Measure from the valve spring retainer to some easily accessed portion of the head with a small metric rule, or better yet use a dial indicator, with the exhaust valves closed. Rotate the engine so the auto decompressor is on the rocker roller and remeasure. Should depress the valve. Manual doesn't state how far the valves should be depressed, but if memory serves me correct, guys in other posts were stating a bit less than one MM.
dan
 
risky1 said:
or possibly i need to recheck my exhaust valves and make sure they are not to tight?

If the valves are too loose it will hinder the autodecompression device from working properly. A little tight on the exhaust will actually help with the lift.
 
Husabutt, it looks like you might be right!

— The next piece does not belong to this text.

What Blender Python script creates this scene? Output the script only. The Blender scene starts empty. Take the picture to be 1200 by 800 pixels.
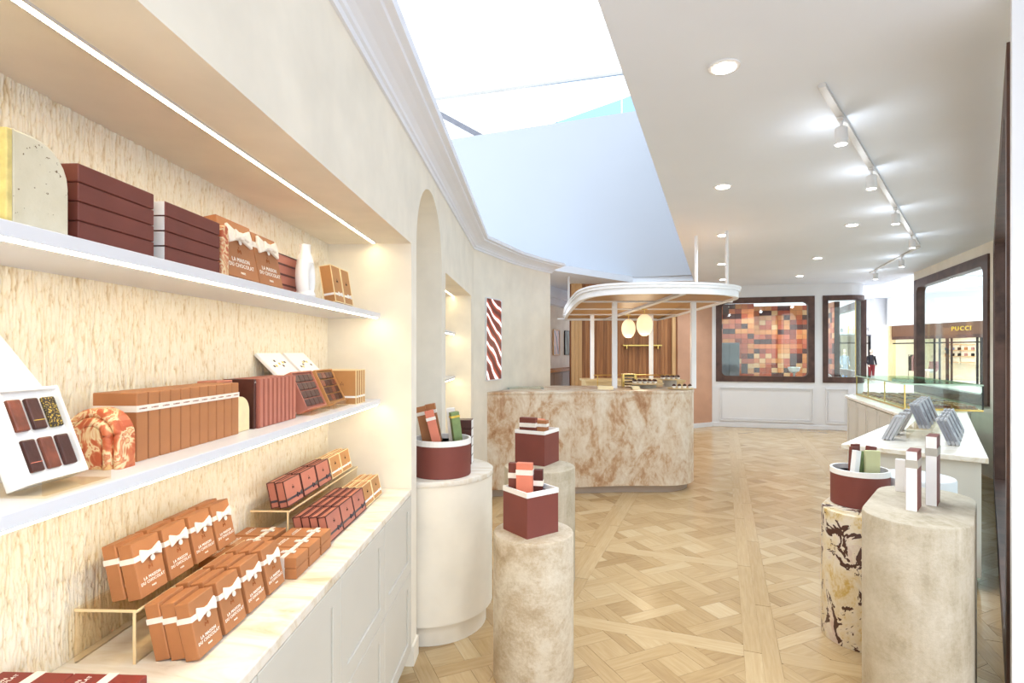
import bpy, bmesh, math, random
from mathutils import Vector, Matrix, Euler
random.seed(7)
SC = bpy.context.scene
COL = SC.collection
PI = math.pi
R = math.radians

# ------------------------------------------------------------------ camera, world, exposure
cam = bpy.data.cameras.new('camera')
cam.sensor_width = 36.0
cam.lens = 19.2
cam.shift_y = 0.010
cam.clip_start = 0.02
cam_o = bpy.data.objects.new('camera', cam)
COL.objects.link(cam_o)
cam_o.location = (0, 0, 1.6)
cam_o.rotation_euler = (R(90), 0, 0)
SC.camera = cam_o

W = bpy.data.worlds.new('sky'); SC.world = W; W.use_nodes = True
bgn = W.node_tree.nodes['Background']
bgn.inputs[0].default_value = (0.84, 0.92, 1.0, 1)
bgn.inputs[1].default_value = 1.6
SC.view_settings.view_transform = 'Standard'
SC.view_settings.look = 'None'
SC.view_settings.exposure = 0.68
SC.view_settings.gamma = 1.0
SC.cycles.max_bounces = 10
SC.cycles.diffuse_bounces = 5
SC.cycles.transparent_max_bounces = 24
SC.cycles.sample_clamp_indirect = 6.0
SC.cycles.caustics_reflective = False
SC.cycles.caustics_refractive = False

DOWNLIGHT_W = 60.0
TRACK_W = 24.0
LED_STRENGTH = 22.0
MALL_W = 185.0

def area_light(name, loc, rot, sx, sy, watts, color=(1, 1, 1)):
    l = bpy.data.lights.new(name, 'AREA'); l.shape = 'RECTANGLE'; l.size = sx; l.size_y = sy
    l.energy = watts; l.color = color
    o = bpy.data.objects.new(name, l); COL.objects.link(o); o.location = loc; o.rotation_euler = rot
    return o
# area lights added under the mall ceiling to brighten the mall
for k, (mx, my) in enumerate([(12, 12), (18, 14), (12, 20), (18, 21), (17, 28), (11, 27)]):
    area_light('mall_fill', (mx, my, 4.45), (0, 0, 0), 1.6, 4.0, MALL_W, (.95, .975, 1))

# ------------------------------------------------------------------ helpers
def lin(c):
    return tuple(((v/255)/12.92 if v/255 <= .04045 else (((v/255)+.055)/1.055)**2.4) for v in c)
def rgba(c): return (*lin(c), 1.0)

class NT:
    def __init__(s, m): s.t = m.node_tree; s.n = s.t.nodes; s.l = s.t.links; s.b = s.n['Principled BSDF']
    def add(s, t, **k):
        n = s.n.new(t)
        for a, v in k.items():
            if a.startswith('i_'):
                n.inputs[a[2:].replace('_', ' ')].default_value = v
            else: setattr(n, a, v)
        return n
    def link(s, a, b): s.l.new(a, b)
    def coords(s, kind='Object', scale=(1, 1, 1), rot=(0, 0, 0)):
        tc = s.n.new('ShaderNodeTexCoord'); mp = s.n.new('ShaderNodeMapping')
        mp.inputs['Scale'].default_value = scale; mp.inputs['Rotation'].default_value = rot
        s.link(tc.outputs[kind], mp.inputs[0]); return mp.outputs[0]
    def noise(s, vec, scale=5, detail=4, rough=.55, dist=0):
        n = s.add('ShaderNodeTexNoise'); n.inputs['Scale'].default_value = scale
        n.inputs['Detail'].default_value = detail; n.inputs['Roughness'].default_value = rough
        n.inputs['Distortion'].default_value = dist
        if vec is not None: s.link(vec, n.inputs['Vector'])
        return n.outputs['Fac']
    def ramp(s, fac, stops, mode='LINEAR'):
        r = s.add('ShaderNodeValToRGB'); cr = r.color_ramp; cr.interpolation = mode
        while len(cr.elements) < len(stops): cr.elements.new(.5)
        for e, (p, c) in zip(cr.elements, stops): e.position = p; e.color = rgba(c)
        s.link(fac, r.inputs[0]); return r.outputs[0]
    def mix(s, fac, a, b, mode='MIX'):
        m = s.add('ShaderNodeMix', data_type='RGBA', blend_type=mode)
        for sock, v in ((m.inputs[0], fac), (m.inputs[6], a), (m.inputs[7], b)):
            if hasattr(v, 'is_output'): s.link(v, sock)
            else: sock.default_value = v
        return m.outputs[2]
    def math(s, op, a, b=0.0, clamp=False):
        m = s.add('ShaderNodeMath', operation=op); m.use_clamp = clamp
        for sock, v in ((m.inputs[0], a), (m.inputs[1], b)):
            if hasattr(v, 'is_output'): s.link(v, sock)
            else: sock.default_value = v
        return m.outputs[0]
    def bump(s, h, strength=.3, dist=.01):
        b = s.add('ShaderNodeBump'); b.inputs['Strength'].default_value = strength; b.inputs['Distance'].default_value = dist
        s.link(h, b.inputs['Height']); s.link(b.outputs[0], s.b.inputs['Normal'])
    def color(s, c):
        if hasattr(c, 'is_output'): s.link(c, s.b.inputs['Base Color'])
        else: s.b.inputs['Base Color'].default_value = c

def new_mat(name, rough=.5, spec=.5, metal=0):
    m = bpy.data.materials.new(name); m.use_nodes = True
    n = NT(m); n.b.inputs['Roughness'].default_value = rough
    n.b.inputs['Specular IOR Level'].default_value = spec; n.b.inputs['Metallic'].default_value = metal
    return m, n
def plain(name, c, rough=.5, var=.06, scale=6, spec=.4, metal=0, bump=0, bscale=60):
    m, n = new_mat(name, rough, spec, metal)
    v = n.coords('Object')
    f = n.noise(v, scale, 3)
    d = tuple(max(0, x*(1-var)) for x in c); u = tuple(min(255, x*(1+var*.6)) for x in c)
    n.color(n.ramp(f, [(.3, d), (.7, u)]))
    if bump: n.bump(n.noise(v, bscale, 4), bump, .004)
    return m
def emissive(name, c, strength):
    m = bpy.data.materials.new(name); m.use_nodes = True
    n = NT(m); n.b.inputs['Base Color'].default_value = rgba(c)
    n.b.inputs['Emission Color'].default_value = rgba(c); n.b.inputs['Emission Strength'].default_value = strength
    return m
def glass(name, tint=(250, 255, 252), refl=.07):
    m = bpy.data.materials.new(name); m.use_nodes = True
    t = m.node_tree; t.nodes.remove(t.nodes['Principled BSDF'])
    tr = t.nodes.new('ShaderNodeBsdfTransparent'); tr.inputs[0].default_value = rgba(tint)
    gl = t.nodes.new('ShaderNodeBsdfGlossy'); gl.inputs['Roughness'].default_value = .02
    lw_ = t.nodes.new('ShaderNodeLayerWeight'); lw_.inputs[0].default_value = .5
    pw = t.nodes.new('ShaderNodeMath'); pw.operation = 'POWER'; pw.inputs[1].default_value = 5
    ml = t.nodes.new('ShaderNodeMath'); ml.operation = 'MULTIPLY_ADD'; ml.inputs[1].default_value = .45; ml.inputs[2].default_value = refl*.6
    mx = t.nodes.new('ShaderNodeMixShader')
    t.links.new(lw_.outputs['Facing'], pw.inputs[0]); t.links.new(pw.outputs[0], ml.inputs[0]); t.links.new(ml.outputs[0], mx.inputs[0])
    t.links.new(tr.outputs[0], mx.inputs[1]); t.links.new(gl.outputs[0], mx.inputs[2])
    t.links.new(mx.outputs[0], t.nodes['Material Output'].inputs[0])
    return m

M = {}
M['cream'] = plain('cream_plaster', (238, 231, 217), .8, .03, 4, .2, 0, .08, 90)
M['white'] = plain('white_paint', (226, 226, 228), .55, .01, 2, .3)
M['ceil'] = plain('ceiling_paint', (232, 239, 250), .8, .012, 1, .2)
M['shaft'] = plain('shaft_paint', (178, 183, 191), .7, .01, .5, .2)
M['cornice'] = plain('cornice_plaster', (232, 236, 246), .6, .01, 2, .3)
M['lacquer'] = plain('shelf_lacquer', (224, 225, 231), .35, .01, 2, .4)
M['cabinet'] = plain('greige_cabinet_paint', (206, 202, 192), .45, .015, 2, .4)
M['taupe'] = plain('taupe_cabinet_paint', (132, 110, 100), .5, .02, 2, .4)
M['pink'] = plain('pink_plaster', (200, 156, 130), .8, .05, 2, .2)
M['tan'] = plain('tan_card', (176, 118, 76), .55, .06, 9, .35)
M['tan_light'] = plain('light_tan_card', (190, 138, 86), .55, .05, 9, .35)
M['rose'] = plain('rose_card', (188, 120, 102), .55, .05, 9, .35)
M['rose_deep'] = plain('deep_rose_card', (158, 92, 78), .55, .05, 9, .35)
M['canopy_white'] = plain('canopy_white_paint', (243, 244, 248), .45, .01, 2, .3)
M['maroon'] = plain('maroon_card', (118, 62, 52), .5, .05, 8, .35)
M['bucket'] = plain('oxblood_card', (126, 68, 60), .55, .03, 8, .3)
M['darkred'] = plain('dark_chocolate_card', (84, 38, 32), .5, .05, 8, .3)
M['salmon'] = plain('salmon_card', (226, 134, 108), .55, .04, 8, .3)
M['green'] = plain('sage_green_card', (126, 146, 96), .55, .08, 20, .3)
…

prior to reading your post i was out in the garage, and decided to check my valves one more time since the wear on the auto decomp device does not look like enough to stop it from working.

well there i was with the trusty feeler gauge fishing around and it broke... so what am i going to do now?! well I guess it was time to try out the the 1/8 turn method so i did, and what do you know the bike turns over like a champ! no "brick wall of compression" like before. can't wait to get my radiator and get this thing fired up....

just confirming that when utilizing the 1/8 turn method, 1/8 turn equates to approx 3/4 of a side of the hex nut... correct?

because I really did not listen very well in autoshop in high school I don't know but is possible to have adjusted the valves on the exhaust stroke and still have it run? or even kick start? would that have caused the decomp device to not work? If it is possible... :oops: I think i may have done that and that is what fried my starter clutch....
 
Not only possible but probable. I also found the easiest way to set the valves is with the Motion Pro valve adjustment tool. It has a 10mm socket with a screwdrivdr in the middle of it with an indexed dial on the top. The 1/8 turn is the best! Do it twice with the motionpro tool and you will reach valve adjustment nirvana. Siince you have already worn out your sprague replace it and with valves adjusted properly it will start on the button more frequently but probably not for the first time in the morning.